Former U.N. chief Kofi Annan said a ceasefire deal will be difficult to achieve in Syria but that he remained optimistic, following a second meeting on Sunday with Syrian President Bashar al-Assahd.
“It’s going to be tough. It’s going to be difficult but we have to have hope,” he told reporters in Damascus. “I am optimistic for several reasons,” he said, citing a general desire for peace in Syria.
Annan urged Assad to “embrace change” and handed him “concrete proposals” aimed at halting the year-old bloodshed in the country.
“I have urged the president to heed the African proverb which says you cannot turn the wind, so turn the sail,” Annan said. Syria needed to embrace change and reform, he said.
“You have to start by stopping the killings and the misery and the abuses that (are) going on today and then give time (for a) political settlement,” he said.
Annan, who also met religious leaders in Damascus on Sunday, said the situation was “so bad and so dangerous” that all Syrians bore a responsibility to “help heal and reconcile this nation”.
“I presented a set of concrete proposals which would have a real impact on the situation on the ground and which will help launch a process aimed at putting an end to this crisis,” the U.N.-Arab League envoy told reporters.
“The realistic response is to embrace change and reforms,” he told reporters after the Damascus meeting.
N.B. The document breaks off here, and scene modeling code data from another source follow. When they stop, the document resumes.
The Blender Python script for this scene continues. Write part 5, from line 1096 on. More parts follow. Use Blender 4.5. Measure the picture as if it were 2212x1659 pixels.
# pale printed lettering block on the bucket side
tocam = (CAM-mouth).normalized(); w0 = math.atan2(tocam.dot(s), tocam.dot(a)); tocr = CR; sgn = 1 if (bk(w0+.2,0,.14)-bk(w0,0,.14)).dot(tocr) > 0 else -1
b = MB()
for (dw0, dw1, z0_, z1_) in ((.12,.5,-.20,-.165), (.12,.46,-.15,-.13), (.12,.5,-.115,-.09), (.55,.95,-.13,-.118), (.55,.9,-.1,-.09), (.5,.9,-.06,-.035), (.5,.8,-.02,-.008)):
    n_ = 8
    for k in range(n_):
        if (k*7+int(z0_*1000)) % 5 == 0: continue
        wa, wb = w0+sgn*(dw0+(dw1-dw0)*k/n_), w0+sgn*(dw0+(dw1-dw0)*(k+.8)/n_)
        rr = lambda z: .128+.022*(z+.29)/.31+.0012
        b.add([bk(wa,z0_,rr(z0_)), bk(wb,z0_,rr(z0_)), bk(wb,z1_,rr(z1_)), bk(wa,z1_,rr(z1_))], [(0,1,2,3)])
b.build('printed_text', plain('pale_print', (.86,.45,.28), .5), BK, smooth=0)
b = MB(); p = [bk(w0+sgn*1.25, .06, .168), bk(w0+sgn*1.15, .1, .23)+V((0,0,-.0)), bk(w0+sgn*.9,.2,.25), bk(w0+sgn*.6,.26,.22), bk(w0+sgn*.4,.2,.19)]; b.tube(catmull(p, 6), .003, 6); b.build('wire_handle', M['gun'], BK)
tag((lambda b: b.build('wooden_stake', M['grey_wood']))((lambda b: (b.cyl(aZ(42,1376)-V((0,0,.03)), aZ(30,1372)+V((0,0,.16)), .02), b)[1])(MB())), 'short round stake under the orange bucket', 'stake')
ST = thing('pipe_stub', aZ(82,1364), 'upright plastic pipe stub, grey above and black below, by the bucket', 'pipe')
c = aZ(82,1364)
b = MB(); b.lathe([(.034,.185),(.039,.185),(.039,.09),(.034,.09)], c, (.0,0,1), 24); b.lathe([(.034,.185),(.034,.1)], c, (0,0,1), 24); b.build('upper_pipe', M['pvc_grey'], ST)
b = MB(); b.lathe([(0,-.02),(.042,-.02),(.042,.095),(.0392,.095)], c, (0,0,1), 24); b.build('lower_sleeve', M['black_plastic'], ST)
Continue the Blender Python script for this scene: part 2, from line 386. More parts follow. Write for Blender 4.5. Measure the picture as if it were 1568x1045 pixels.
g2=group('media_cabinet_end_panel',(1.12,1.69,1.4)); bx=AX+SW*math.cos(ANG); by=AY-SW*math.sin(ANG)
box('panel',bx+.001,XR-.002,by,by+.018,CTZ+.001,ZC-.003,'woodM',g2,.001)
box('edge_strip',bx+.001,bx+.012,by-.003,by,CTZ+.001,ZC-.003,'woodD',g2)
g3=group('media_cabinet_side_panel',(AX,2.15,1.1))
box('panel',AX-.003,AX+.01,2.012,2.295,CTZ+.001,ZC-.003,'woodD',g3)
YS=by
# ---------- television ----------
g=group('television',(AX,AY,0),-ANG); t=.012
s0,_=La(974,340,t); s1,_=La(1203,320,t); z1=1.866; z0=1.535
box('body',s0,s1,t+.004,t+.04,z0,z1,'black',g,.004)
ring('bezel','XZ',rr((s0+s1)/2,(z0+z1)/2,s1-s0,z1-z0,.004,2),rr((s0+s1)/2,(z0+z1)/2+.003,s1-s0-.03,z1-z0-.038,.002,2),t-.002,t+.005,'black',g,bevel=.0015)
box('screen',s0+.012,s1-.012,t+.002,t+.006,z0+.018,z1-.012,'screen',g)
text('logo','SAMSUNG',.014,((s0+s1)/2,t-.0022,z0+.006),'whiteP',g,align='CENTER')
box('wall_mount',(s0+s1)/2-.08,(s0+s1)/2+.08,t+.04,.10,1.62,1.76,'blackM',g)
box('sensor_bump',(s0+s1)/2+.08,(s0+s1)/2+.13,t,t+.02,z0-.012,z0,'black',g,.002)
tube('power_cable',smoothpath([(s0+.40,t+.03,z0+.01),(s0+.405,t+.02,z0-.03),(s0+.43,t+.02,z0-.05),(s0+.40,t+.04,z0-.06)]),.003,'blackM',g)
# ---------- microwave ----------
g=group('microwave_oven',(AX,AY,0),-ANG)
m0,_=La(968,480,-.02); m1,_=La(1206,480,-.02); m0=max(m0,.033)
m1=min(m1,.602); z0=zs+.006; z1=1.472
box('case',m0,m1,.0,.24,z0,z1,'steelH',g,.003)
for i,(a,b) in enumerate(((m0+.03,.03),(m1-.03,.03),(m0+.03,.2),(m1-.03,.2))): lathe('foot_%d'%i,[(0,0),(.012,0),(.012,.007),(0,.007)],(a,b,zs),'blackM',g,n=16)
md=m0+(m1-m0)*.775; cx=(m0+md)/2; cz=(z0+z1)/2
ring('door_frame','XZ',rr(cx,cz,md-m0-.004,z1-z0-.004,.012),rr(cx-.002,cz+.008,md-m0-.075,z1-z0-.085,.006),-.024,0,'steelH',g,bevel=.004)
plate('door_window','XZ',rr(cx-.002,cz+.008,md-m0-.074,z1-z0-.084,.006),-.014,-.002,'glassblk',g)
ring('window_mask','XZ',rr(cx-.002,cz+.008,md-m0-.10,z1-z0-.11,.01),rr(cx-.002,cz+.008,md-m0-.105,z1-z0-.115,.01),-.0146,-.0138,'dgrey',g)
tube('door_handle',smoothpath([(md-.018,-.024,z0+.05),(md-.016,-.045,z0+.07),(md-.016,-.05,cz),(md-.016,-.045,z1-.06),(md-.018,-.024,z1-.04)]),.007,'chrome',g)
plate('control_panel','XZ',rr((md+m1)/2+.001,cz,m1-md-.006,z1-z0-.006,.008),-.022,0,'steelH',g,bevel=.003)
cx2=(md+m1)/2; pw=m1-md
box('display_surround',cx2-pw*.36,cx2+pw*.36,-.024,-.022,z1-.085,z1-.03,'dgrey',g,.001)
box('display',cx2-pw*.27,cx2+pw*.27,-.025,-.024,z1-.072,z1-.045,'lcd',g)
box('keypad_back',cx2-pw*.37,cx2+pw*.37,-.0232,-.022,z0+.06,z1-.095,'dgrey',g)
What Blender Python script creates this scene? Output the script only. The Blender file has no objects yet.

Diplomats at the United Nations in New York expressed pessimism about the prospects for Annan’s mission after troops poured into the northwestern city of Idlib late on Saturday just hours after his first meeting with Assad.
Activists had expressed concern that the city would suffer a similar fate to the Homs neighborhood of Baba Amr, which was stormed by government troops on March 1 after a month-long bombardment in which hundreds of people died.